Résumons-nous : le retour à la croissance ne résoudra pas le problème; une hausse généralisée des prélèvements serait dangereuse; le niveau des pensions doit être garanti. Quel levier de réforme reste-t-il ? Vous ne voyez pas ? La durée d'activité pardi ! «Seule cette solution démographique permet de répondre à la cause profonde du déséquilibre financier tout en étant compatible avec l’objectif de justice que le Gouvernement s’est fixé dans le cadre de la réforme.» Eric Woerth fait préciser : ce sera «le socle d'une réponse durable et juste». Il identifie trois leviers : premièrement, augmenter la durée de cotisation (actuellement de 41 ans à partir de 2012) pour bénéficier d’une retraite à taux plein. Le gouvernement avance un argument tautologique: grâce aux réformes précédentes, l’allongement de la durée de cotisation «a permis d’obtenir que les Français travaillent plus longtemps». En d'autres termes, parce qu'on doit cotiser plus longtemps... on travaille plus longtemps. Second levier, reculer l’âge d’ouverture des droits à retraite (60 ans). Le gouvernement précise qu'il faudra alors imaginer un dispositif de soutien pour les chômeurs âgés, car cet allongement pourrait «conduire à les maintenir plus longtemps au chômage, en particulier non indemnisé, c’est-à-dire avec un niveau de ressources moindre que leur pension de retraite.» Difficile d'imaginer Sarkozy crédible sur ce point quand on se souvient de son projet, avorté pour cause de crise, de suppression de la Dispense de Recherche d'Emploi pour les pré-retraités... Troisième levier, écarté par le gouvernement : décourager à coups de décotessur les retraites ceux qui voudraient partir tôt. «Un système possible, dit de « l’âge pivot », consiste à appliquer, en complément de la décote liée au nombre de trimestres manquants, une décote supplémentaire (dite « par âge ») pour la personne qui liquide sa pension de retraite avant un âge donnée, supérieur à 60 ans.»

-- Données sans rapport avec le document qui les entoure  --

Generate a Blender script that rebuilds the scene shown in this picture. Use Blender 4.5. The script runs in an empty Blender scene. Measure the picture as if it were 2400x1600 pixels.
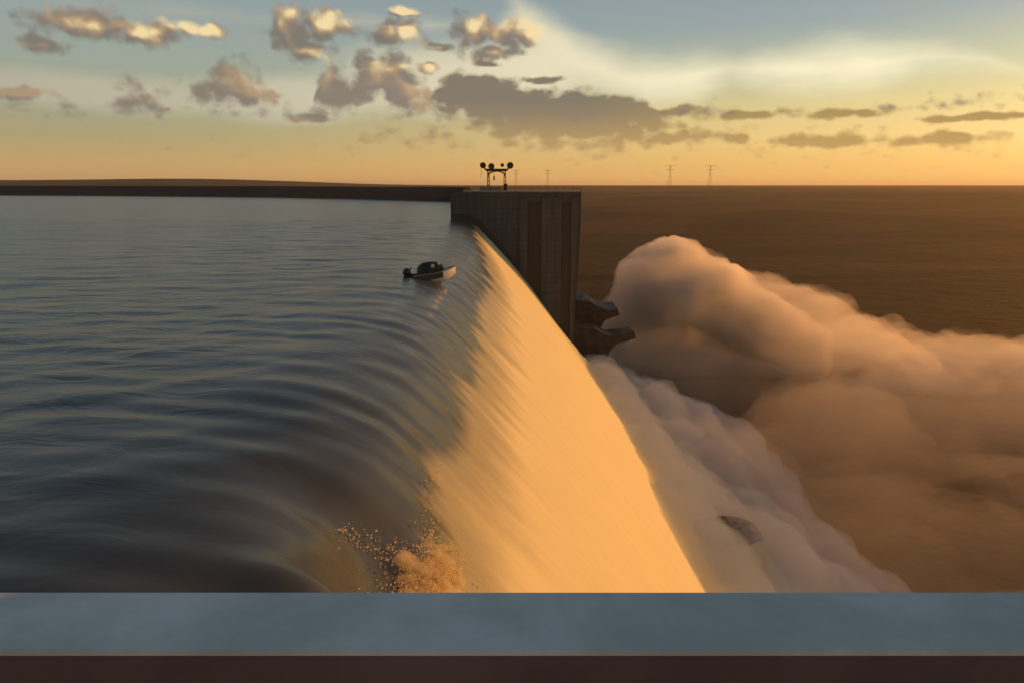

Engagement n°8 : changer les règles de manière très progressive.
Il n'y aura pas de rupture en matière de réforme des retraites. Il ne faut pas brusquer l'électorat, surtout senior ou pré-senior. L'allongement de la durée de cotisation et de l'âge de départ sera donc progressif.
Engagement n°9 : tenir compte de ceux qui ont eu une vie professionnelle plus difficile.
Grand sujet de négociation, la prise en compte de la pénibilité est retenue par le gouvernement, mais sur la base d'un «suivi personnalisé de la carrière des travailleurs et non sur la définition a priori de catégories professionnelles.»
Engagement n°10 : mettre fin à la spécificité française en matière d’emploi des seniors.
Attention, danger ! Le gouvernement veut que les seniors de 50 à 60 ans travaillent davantage. Pour décourager les pré-retraites, il avance deux leviers d'action : l'allongement de la durée de cotisation augmentera mécaniquement la durée d'activité, quitte à précipiter les seniors au chômage dans la précarité (cf. engagement n°7). Le gouvernement insiste ensuite sur la politique des ressources humaines et des conditions de travail dans les entreprises. Il ne propose à ce stade aucun filet de sécurité (pour les chômeurs âgés) ni d'engagements contraignants (pour les entreprises).
Engagement n°11 : adapter les mécanismes de solidarité des régimes de retraite à la réalité des besoins sociaux.
Le gouvernement rappelle la variété des carrières professionnelles, qui complique le système. Mais il ne propose rien, si ce n'est de «s’assurer que les règles actuelles permettent de couvrir de manière satisfaisante la réalité des aléas de la vie professionnelle.»
Engagement n°12 : augmenter les ressources destinées aux mécanismes de solidarité par un effort financier supplémentaire de certains revenus.
Ce chapitre a fait l'objet de toutes les attentions. Le bouclier fiscal ébréché, sans qu'on sache encore de combien : «le Gouvernement entend notamment intégrer dans le champ de la réforme des retraites la mise en place d’une contribution supplémentaire de solidarité sur les hauts revenus et les revenus du capital. En ce qui concerne les particuliers, cette contribution supplémentaire ne donnera pas droit à restitution au titre du bouclier fiscal. Les ressources supplémentaires ainsi collectées seront affectées aux mécanismes de solidarité des régimes de retraite, à travers le fonds de solidarité vieillesse (FSV).» Le gouvernement sauve la face : il ne sort du bouclier fiscal que cette contribution exceptionnelle.
Engagement n°13 : poursuivre la convergence entre les régimes de retraite du public et du privé.
Les Fonctionnaires sont prévenus : leurs «règles de retraite spécifiques», «le fruit de l’histoire, certaines remontant au XIXème siècle», vivent ses derniers jours.
Engagement n°14 : assurer une gouvernance d’ensemble des régimes de retraite fondée sur des rencontres périodiques avec les partenaires sociaux.
Le gouvernement est peut être superstitieux, et souhaitait éviter de s'arrêter à 13 engagements. le 14ème n'est que formel et médiatique.